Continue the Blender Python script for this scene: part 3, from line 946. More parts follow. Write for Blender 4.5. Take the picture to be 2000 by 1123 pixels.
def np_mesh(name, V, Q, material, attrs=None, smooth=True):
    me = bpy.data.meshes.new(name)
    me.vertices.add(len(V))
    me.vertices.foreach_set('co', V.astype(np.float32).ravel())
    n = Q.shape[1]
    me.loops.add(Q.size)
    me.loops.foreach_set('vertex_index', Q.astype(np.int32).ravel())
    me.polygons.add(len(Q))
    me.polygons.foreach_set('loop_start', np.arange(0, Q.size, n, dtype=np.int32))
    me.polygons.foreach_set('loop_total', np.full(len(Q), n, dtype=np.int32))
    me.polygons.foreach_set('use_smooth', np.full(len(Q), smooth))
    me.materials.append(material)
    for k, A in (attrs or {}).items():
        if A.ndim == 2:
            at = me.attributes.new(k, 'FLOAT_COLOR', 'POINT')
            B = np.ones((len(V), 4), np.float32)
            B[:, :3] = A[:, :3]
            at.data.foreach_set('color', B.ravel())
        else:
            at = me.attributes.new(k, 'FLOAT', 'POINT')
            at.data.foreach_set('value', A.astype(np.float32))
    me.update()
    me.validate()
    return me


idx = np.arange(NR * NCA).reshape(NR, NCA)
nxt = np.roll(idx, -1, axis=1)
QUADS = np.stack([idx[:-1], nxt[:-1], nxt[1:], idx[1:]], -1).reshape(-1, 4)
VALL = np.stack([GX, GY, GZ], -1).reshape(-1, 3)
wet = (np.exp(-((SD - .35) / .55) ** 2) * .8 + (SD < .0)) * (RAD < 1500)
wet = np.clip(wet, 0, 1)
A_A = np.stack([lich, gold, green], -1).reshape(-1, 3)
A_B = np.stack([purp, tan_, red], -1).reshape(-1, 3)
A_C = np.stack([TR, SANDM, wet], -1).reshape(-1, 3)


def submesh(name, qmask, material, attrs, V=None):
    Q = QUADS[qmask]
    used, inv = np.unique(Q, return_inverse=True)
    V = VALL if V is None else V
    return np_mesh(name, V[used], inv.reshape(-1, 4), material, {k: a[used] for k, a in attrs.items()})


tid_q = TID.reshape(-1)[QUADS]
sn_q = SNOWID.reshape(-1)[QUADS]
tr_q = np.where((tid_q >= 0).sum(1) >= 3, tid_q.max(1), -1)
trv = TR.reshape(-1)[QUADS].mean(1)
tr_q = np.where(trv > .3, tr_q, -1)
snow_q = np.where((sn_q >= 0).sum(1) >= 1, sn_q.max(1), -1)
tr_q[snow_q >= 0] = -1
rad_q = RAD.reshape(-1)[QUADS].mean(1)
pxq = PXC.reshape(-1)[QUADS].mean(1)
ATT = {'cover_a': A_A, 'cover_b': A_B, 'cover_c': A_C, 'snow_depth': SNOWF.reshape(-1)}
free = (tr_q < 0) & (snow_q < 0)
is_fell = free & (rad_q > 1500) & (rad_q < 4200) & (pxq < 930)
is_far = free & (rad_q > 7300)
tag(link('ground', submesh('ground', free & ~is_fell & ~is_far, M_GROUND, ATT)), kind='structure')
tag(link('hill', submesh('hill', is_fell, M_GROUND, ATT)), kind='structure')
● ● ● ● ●
• [Written instruction]
Copy out the listing above, line by line and exactly, from its first line to the line holding "a[used] for k, a", inclusive.

• [Response to this task]
Continue the Blender Python script for this scene: part 3, from line 946. More parts follow. Write for Blender 4.5. Take the picture to be 2000 by 1123 pixels.
def np_mesh(name, V, Q, material, attrs=None, smooth=True):
    me = bpy.data.meshes.new(name)
    me.vertices.add(len(V))
    me.vertices.foreach_set('co', V.astype(np.float32).ravel())
    n = Q.shape[1]
    me.loops.add(Q.size)
    me.loops.foreach_set('vertex_index', Q.astype(np.int32).ravel())
    me.polygons.add(len(Q))
    me.polygons.foreach_set('loop_start', np.arange(0, Q.size, n, dtype=np.int32))
    me.polygons.foreach_set('loop_total', np.full(len(Q), n, dtype=np.int32))
    me.polygons.foreach_set('use_smooth', np.full(len(Q), smooth))
    me.materials.append(material)
    for k, A in (attrs or {}).items():
        if A.ndim == 2:
            at = me.attributes.new(k, 'FLOAT_COLOR', 'POINT')
            B = np.ones((len(V), 4), np.float32)
            B[:, :3] = A[:, :3]
            at.data.foreach_set('color', B.ravel())
        else:
            at = me.attributes.new(k, 'FLOAT', 'POINT')
            at.data.foreach_set('value', A.astype(np.float32))
    me.update()
    me.validate()
    return me


idx = np.arange(NR * NCA).reshape(NR, NCA)
nxt = np.roll(idx, -1, axis=1)
QUADS = np.stack([idx[:-1], nxt[:-1], nxt[1:], idx[1:]], -1).reshape(-1, 4)
VALL = np.stack([GX, GY, GZ], -1).reshape(-1, 3)
wet = (np.exp(-((SD - .35) / .55) ** 2) * .8 + (SD < .0)) * (RAD < 1500)
wet = np.clip(wet, 0, 1)
A_A = np.stack([lich, gold, green], -1).reshape(-1, 3)
A_B = np.stack([purp, tan_, red], -1).reshape(-1, 3)
A_C = np.stack([TR, SANDM, wet], -1).reshape(-1, 3)


def submesh(name, qmask, material, attrs, V=None):
    Q = QUADS[qmask]
    used, inv = np.unique(Q, return_inverse=True)
    V = VALL if V is None else V
    return np_mesh(name, V[used], inv.reshape(-1, 4), material, {k: a[used] for k, a in attrs.items()})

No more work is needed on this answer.